The exercise —
Repeat only what lies from the line with "scene starts empty." to the line with "def ony(x, y, Y): return", those two lines included, exactly as it stands; omit any images.

Data —
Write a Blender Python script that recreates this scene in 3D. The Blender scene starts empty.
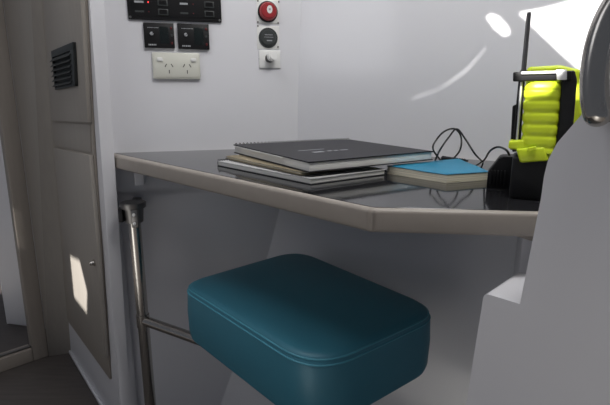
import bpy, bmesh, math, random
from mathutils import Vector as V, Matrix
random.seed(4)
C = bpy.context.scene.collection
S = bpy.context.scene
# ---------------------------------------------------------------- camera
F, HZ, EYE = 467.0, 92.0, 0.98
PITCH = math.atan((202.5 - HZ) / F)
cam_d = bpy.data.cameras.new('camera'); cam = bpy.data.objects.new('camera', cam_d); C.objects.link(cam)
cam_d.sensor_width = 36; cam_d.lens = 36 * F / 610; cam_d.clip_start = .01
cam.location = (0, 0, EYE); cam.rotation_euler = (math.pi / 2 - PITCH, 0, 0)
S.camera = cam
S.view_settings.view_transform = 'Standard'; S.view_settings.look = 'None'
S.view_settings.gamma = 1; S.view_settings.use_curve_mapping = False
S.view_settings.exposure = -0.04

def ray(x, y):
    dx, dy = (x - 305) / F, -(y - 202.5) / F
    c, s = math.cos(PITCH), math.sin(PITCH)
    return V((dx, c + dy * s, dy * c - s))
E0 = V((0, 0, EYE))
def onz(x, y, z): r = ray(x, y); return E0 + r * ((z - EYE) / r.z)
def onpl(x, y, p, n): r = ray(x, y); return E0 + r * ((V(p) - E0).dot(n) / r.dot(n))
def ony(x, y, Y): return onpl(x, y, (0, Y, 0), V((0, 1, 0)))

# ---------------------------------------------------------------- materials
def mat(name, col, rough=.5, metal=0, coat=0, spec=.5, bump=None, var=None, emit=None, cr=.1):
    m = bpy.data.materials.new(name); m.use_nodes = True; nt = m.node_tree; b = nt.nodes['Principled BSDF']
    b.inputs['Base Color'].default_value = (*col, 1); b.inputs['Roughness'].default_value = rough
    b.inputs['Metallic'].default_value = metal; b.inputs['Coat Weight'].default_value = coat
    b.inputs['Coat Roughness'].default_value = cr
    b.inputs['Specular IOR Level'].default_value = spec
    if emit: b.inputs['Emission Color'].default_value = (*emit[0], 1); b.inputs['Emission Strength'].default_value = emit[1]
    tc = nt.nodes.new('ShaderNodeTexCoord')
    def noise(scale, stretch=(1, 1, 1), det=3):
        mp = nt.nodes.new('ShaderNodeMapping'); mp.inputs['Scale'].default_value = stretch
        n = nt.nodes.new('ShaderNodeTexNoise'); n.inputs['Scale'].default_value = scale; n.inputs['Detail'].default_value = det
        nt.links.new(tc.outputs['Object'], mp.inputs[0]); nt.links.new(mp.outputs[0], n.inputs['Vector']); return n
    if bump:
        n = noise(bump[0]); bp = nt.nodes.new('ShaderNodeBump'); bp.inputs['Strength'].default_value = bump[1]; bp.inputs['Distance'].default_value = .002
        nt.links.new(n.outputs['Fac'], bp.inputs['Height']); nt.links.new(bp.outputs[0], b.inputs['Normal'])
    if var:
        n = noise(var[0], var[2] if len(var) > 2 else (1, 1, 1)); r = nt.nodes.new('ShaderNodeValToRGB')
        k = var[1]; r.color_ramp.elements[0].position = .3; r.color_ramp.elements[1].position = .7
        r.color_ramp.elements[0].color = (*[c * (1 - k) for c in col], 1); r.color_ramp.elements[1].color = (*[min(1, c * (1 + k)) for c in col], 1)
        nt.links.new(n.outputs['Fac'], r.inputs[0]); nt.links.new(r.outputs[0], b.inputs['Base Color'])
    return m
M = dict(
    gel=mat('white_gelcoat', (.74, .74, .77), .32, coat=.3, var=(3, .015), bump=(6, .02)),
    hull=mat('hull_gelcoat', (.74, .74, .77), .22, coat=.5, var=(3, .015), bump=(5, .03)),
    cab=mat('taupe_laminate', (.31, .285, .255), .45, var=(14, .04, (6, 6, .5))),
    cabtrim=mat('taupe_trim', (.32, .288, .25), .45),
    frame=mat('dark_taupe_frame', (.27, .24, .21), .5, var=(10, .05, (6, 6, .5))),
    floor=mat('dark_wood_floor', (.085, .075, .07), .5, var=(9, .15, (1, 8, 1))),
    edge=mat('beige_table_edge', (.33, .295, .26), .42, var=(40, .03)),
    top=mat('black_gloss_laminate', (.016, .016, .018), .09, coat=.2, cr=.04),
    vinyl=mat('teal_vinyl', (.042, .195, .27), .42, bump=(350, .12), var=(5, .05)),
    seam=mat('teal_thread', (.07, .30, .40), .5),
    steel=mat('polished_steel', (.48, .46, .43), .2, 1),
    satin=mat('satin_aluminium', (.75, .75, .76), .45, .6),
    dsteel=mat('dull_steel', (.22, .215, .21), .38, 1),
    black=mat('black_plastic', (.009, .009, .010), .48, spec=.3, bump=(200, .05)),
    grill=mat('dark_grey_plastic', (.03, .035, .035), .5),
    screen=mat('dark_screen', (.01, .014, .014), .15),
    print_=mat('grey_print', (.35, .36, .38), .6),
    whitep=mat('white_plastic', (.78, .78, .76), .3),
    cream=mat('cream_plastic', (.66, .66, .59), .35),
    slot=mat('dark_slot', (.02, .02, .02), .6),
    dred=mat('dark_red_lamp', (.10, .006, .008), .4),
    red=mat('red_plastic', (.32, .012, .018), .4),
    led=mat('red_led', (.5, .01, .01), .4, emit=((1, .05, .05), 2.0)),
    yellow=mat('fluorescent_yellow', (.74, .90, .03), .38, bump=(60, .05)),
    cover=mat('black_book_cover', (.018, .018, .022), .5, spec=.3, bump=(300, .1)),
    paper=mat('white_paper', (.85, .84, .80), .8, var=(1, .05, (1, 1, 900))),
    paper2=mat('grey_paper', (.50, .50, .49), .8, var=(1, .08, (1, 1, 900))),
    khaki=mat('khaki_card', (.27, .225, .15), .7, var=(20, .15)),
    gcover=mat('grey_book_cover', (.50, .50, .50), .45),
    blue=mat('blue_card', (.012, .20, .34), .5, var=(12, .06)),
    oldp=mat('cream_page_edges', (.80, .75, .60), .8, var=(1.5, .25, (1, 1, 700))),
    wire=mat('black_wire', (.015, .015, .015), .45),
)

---

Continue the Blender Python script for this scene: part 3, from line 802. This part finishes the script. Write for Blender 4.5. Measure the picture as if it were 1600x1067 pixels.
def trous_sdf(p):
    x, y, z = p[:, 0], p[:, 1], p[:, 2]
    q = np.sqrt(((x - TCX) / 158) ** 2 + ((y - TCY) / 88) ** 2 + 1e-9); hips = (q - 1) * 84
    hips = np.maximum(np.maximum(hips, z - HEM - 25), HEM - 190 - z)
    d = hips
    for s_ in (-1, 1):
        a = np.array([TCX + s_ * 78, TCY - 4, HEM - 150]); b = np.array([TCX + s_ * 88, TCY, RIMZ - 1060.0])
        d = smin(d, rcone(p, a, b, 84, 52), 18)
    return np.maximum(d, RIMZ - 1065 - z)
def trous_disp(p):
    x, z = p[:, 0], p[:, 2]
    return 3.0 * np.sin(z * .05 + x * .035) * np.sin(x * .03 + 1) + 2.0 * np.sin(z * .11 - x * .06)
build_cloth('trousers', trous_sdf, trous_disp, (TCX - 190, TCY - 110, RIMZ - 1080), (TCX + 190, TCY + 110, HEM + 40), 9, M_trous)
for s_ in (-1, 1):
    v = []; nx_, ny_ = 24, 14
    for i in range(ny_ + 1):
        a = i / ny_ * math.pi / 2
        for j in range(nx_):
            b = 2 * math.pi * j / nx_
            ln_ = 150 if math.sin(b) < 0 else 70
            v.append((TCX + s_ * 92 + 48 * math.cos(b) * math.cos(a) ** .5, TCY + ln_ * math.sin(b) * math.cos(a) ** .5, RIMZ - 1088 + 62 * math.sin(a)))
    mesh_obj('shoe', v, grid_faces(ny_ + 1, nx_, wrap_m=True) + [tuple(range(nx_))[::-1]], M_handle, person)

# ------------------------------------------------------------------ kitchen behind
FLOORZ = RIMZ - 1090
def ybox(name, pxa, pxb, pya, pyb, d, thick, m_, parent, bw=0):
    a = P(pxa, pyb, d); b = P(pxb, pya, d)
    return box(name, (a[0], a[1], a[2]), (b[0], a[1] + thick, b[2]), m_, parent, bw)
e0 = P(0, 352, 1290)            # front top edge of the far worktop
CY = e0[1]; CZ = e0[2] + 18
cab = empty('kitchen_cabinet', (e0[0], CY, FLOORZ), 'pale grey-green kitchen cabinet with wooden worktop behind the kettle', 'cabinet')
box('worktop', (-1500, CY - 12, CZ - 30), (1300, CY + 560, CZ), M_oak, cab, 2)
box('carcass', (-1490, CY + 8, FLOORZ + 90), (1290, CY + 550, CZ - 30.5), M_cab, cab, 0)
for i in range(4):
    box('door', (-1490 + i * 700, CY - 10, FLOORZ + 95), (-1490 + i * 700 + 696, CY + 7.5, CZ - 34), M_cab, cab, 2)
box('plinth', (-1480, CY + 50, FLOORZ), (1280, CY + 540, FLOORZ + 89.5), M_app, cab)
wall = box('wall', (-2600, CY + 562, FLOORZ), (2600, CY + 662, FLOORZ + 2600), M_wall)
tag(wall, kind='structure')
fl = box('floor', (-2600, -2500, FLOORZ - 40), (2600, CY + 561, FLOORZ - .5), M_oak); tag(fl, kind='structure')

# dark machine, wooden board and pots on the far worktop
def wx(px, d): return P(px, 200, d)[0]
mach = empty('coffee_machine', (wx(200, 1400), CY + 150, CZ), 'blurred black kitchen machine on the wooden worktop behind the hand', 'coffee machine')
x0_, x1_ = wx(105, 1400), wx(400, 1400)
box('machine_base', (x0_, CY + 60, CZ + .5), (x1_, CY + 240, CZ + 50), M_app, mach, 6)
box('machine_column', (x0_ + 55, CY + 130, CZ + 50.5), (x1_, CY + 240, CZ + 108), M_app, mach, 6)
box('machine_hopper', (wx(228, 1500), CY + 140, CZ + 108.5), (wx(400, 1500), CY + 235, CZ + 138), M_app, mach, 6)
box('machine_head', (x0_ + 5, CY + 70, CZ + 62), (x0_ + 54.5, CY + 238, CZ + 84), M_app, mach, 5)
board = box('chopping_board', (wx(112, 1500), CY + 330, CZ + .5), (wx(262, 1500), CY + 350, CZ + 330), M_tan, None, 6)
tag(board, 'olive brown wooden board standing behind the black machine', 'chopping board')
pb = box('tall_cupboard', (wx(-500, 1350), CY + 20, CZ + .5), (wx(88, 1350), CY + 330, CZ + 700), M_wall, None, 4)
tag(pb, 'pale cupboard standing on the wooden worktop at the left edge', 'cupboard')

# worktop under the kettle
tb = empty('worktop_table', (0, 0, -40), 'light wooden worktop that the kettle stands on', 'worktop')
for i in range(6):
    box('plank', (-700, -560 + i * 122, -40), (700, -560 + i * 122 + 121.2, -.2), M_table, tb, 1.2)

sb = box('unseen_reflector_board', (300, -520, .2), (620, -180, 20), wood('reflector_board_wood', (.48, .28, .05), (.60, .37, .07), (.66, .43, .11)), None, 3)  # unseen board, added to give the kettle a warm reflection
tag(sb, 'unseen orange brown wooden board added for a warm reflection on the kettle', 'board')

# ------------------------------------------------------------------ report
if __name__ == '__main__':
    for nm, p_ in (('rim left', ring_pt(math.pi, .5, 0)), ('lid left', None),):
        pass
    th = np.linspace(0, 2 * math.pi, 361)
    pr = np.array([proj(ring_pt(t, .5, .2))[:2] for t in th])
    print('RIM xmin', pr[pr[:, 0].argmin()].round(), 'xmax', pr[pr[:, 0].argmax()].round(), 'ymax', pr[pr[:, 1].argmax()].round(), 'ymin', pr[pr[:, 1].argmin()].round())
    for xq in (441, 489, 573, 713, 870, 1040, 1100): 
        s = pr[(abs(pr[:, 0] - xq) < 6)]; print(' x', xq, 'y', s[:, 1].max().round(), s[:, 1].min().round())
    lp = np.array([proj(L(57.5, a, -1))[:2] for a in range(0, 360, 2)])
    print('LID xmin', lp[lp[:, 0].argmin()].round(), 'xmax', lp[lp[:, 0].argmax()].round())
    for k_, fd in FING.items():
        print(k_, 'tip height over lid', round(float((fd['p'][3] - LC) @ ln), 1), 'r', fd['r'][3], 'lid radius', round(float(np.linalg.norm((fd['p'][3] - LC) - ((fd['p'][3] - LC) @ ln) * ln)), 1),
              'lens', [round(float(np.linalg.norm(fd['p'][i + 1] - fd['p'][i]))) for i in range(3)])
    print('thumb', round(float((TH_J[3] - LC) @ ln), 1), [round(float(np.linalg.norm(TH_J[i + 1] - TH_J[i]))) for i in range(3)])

--

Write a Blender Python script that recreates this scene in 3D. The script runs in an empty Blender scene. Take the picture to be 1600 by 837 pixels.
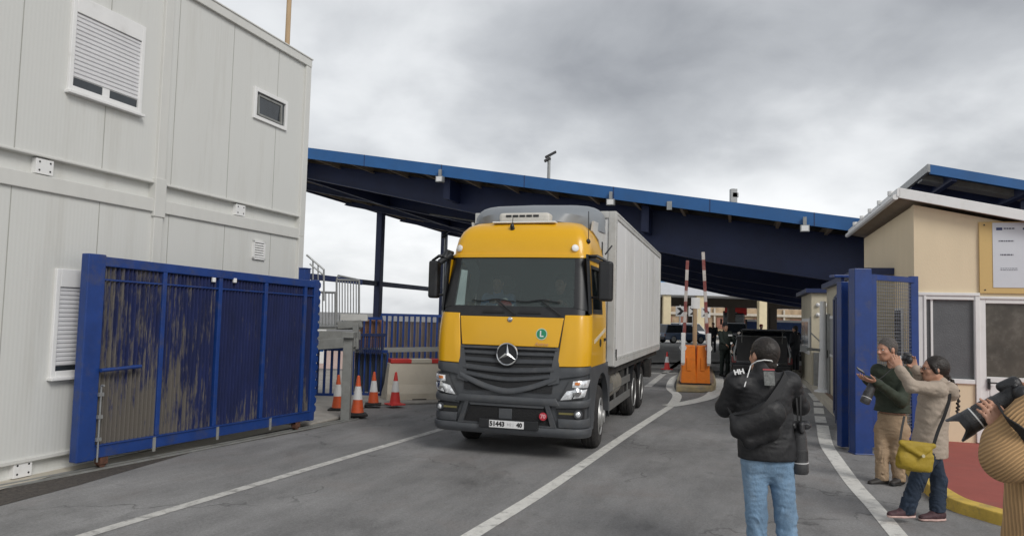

Complete response —
Write a Blender Python script that recreates this scene in 3D. The Blender scene starts empty.
import bpy, bmesh, math, random
from mathutils import Vector as V, Matrix
random.seed(4)
C = bpy.context.scene.collection
S = bpy.context.scene
# ---------------------------------------------------------------- camera
F, HZ, EYE = 467.0, 92.0, 0.98
PITCH = math.atan((202.5 - HZ) / F)
cam_d = bpy.data.cameras.new('camera'); cam = bpy.data.objects.new('camera', cam_d); C.objects.link(cam)
cam_d.sensor_width = 36; cam_d.lens = 36 * F / 610; cam_d.clip_start = .01
cam.location = (0, 0, EYE); cam.rotation_euler = (math.pi / 2 - PITCH, 0, 0)
S.camera = cam
S.view_settings.view_transform = 'Standard'; S.view_settings.look = 'None'
S.view_settings.gamma = 1; S.view_settings.use_curve_mapping = False
S.view_settings.exposure = -0.04

def ray(x, y):
    dx, dy = (x - 305) / F, -(y - 202.5) / F
    c, s = math.cos(PITCH), math.sin(PITCH)
    return V((dx, c + dy * s, dy * c - s))
E0 = V((0, 0, EYE))
def onz(x, y, z): r = ray(x, y); return E0 + r * ((z - EYE) / r.z)
def onpl(x, y, p, n): r = ray(x, y); return E0 + r * ((V(p) - E0).dot(n) / r.dot(n))
def ony(x, y, Y): return onpl(x, y, (0, Y, 0), V((0, 1, 0)))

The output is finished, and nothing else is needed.